Bezirksbürgermeister kritisiert Stadträtin
Wie die "B.Z." berichtet, soll Bezirksbürgermeister Martin Hikel (SPD) die Stadträtin hinterher für ihre Blockadehaltung kritisiert haben: "Das Ordnungsamt muss natürlich seine rechtlichen Aufgaben erfüllen können und dabei auch mit anderen Behörden zusammenarbeiten."
Der Vorsitzende der dreiköpfigen FDP-Fraktion in der Neuköllner Bezirksverordnetenversammlung (BVV), Roland Lappek kündigte zudem an, am Mittwoch in der BVV einen Antrag auf Abwahl der Ordnungsamtschefin zu stellen. Verschiedene Medien hatten zuvor berichtet, Bezirksstadträtin Nagel habe die Teilnahme an der Razzia verweigert, da sie solche Kontrollen pauschal als stigmatisierend empfinde. Bereits im Vorfeld habe Nagel sich immer wieder kritisch über Verbundeinsätze gegen Spätis, Shisha-Bars und Restaurants geäußert.

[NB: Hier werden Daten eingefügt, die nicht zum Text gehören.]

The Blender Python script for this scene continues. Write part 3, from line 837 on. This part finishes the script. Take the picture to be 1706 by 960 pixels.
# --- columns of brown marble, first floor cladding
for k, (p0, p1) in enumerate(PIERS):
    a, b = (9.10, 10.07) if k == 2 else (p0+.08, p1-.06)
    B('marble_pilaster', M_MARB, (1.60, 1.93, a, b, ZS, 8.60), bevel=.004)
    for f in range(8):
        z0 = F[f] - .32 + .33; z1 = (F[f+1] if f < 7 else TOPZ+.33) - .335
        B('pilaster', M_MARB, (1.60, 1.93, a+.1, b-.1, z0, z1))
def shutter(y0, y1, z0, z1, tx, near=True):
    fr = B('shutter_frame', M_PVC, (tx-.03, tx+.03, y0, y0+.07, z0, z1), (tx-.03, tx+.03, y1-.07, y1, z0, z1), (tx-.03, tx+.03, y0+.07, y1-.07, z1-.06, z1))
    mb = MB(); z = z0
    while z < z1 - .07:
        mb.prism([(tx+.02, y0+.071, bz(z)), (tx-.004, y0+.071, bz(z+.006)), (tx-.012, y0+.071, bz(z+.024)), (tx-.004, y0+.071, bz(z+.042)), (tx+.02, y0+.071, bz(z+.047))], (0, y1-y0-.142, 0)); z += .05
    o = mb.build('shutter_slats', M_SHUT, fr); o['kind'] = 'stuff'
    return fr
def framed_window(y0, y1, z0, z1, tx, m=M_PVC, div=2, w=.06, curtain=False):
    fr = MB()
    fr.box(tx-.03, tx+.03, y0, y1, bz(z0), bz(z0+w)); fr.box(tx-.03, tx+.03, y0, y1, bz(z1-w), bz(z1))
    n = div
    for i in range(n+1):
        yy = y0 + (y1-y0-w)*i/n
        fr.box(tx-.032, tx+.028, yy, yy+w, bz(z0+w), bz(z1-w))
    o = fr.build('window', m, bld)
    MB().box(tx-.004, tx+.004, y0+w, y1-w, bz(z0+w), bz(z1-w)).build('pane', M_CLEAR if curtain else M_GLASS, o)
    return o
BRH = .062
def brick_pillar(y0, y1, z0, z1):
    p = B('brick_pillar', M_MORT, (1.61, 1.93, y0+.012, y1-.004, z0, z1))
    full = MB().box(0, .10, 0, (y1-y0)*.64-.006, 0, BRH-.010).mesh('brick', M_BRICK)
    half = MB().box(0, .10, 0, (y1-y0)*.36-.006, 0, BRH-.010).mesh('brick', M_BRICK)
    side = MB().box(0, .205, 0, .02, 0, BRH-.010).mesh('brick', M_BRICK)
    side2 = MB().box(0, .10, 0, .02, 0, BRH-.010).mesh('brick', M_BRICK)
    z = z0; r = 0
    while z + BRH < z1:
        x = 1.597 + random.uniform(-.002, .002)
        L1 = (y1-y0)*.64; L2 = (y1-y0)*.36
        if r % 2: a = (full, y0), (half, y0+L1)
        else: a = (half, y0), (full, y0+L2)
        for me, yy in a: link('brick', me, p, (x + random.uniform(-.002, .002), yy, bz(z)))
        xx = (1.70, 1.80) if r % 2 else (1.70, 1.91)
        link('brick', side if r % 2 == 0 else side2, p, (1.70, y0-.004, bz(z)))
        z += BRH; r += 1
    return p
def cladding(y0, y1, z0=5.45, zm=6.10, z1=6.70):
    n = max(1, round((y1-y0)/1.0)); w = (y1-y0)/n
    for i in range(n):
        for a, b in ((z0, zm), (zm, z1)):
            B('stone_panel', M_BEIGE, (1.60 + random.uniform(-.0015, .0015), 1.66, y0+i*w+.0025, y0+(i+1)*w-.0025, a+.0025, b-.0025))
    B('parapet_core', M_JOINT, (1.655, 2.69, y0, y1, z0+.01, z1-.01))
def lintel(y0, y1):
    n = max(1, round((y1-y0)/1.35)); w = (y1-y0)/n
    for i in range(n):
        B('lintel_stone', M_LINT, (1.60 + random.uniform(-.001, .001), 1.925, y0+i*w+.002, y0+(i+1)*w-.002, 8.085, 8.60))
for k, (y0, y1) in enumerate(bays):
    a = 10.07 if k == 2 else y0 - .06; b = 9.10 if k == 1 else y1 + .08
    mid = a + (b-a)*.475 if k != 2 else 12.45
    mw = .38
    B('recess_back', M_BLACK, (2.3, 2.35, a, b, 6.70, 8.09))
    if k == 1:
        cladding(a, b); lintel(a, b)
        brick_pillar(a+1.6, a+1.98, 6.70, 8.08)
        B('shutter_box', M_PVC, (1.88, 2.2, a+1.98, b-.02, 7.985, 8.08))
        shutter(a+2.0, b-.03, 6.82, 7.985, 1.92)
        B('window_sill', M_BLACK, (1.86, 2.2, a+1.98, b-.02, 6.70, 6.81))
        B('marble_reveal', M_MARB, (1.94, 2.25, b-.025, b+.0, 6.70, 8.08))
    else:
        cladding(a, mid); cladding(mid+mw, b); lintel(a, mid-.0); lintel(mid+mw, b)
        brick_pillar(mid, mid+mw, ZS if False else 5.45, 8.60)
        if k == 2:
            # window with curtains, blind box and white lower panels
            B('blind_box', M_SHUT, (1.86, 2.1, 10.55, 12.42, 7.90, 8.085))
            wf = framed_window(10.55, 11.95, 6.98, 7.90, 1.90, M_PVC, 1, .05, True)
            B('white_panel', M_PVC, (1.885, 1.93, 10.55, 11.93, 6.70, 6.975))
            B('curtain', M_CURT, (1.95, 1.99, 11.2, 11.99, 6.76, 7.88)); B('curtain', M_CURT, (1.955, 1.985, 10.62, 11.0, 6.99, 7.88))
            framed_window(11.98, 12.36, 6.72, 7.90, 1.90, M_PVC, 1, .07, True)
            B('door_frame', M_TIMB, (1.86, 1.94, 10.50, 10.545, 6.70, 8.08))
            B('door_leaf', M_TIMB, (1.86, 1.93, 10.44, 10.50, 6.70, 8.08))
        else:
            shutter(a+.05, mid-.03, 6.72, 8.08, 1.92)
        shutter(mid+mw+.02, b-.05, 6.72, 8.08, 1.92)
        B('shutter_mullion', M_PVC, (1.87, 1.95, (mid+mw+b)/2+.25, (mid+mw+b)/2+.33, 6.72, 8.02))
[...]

Nagel widerspricht Darstellungen teilweise
Im Gespräch mit rbb|24 erklärte Nagel am Dienstag, ihr Hauptbeweggrund für die verweigerte Zusammenarbeit sei ein anderer gewesen: "Nach einer Studie des HWR dienen Gewerbekontrollen oft der Informationsgewinnung der Polizei", so Nagel. "Mir war es wichtig, dass der Rechtsrahmen der Gewerbeüberwachung nicht überschritten wird. Ich habe gleichzeitig gesagt, dass eine zügige Kontrolle des Gewerbes geboten ist. Die Diskussion über Stigmatisierung und strukturelle Diskriminierung durch solche Verbundeinsätze spielt aber auch eine Rolle."
Darstellungen, sie habe schon öfter Razzien in Spätis, Shisha-Bars oder Restaurants blockiert, seien allerdings falsch, dies sei das erste Mal gewesen, dass sie die Teilnahme von Ordnungsamtsmitarbeitern an einer Razzia ablehnte.
Hikels Koordinierungsstelle bat Polizei um Amtshilfe
Angefangen hatte der Streit im Neuköllner Bezirksamt nach einer Gewerbekontrolle des Ordnungsamtes in der vergangenen Woche: Die Beamten hatten schon an diesem Tag "Auffälligkeiten" in dem Lokal in der Straße Grüner Weg festgestellt: Erst wurden sie von Mitarbeitern nicht in "gewisse Bereiche" des Restaurants vorgelassen, wie ein Bezirkssprecher rbb|24 bestätigte. "Beobachtet wurde auch, dass Personen in Küchenkleidung geflohen waren."
Die Ordnungsamtsmitarbeiter regten daraufhin an, das Lokal erneut unter die Lupe zu nehmen - diesmal im Verbund mit Polizei und Zoll. Zuständig für die Koordination solcher Verbundeinsätze ist im Bezirksamt aber nicht Stadträtin Sarah Nagel - sondern die Koordinationsstelle für Sicherheit und Ordnung, die Bezirksbürgermeister Hikel unterstellt ist. Nachdem Hikels Bereich die Berliner Polizei um Amtshilfe gebeten hatte, lehnte Ordnungsamtschefin Nagel die Zusammenarbeit ab.
Ein Sprecher des Bezirks erklärte rbb|24, im Bezirksamt werde derzeit an einer Lösung für künftige Verbundeinsätze in Neukölln gearbeitet.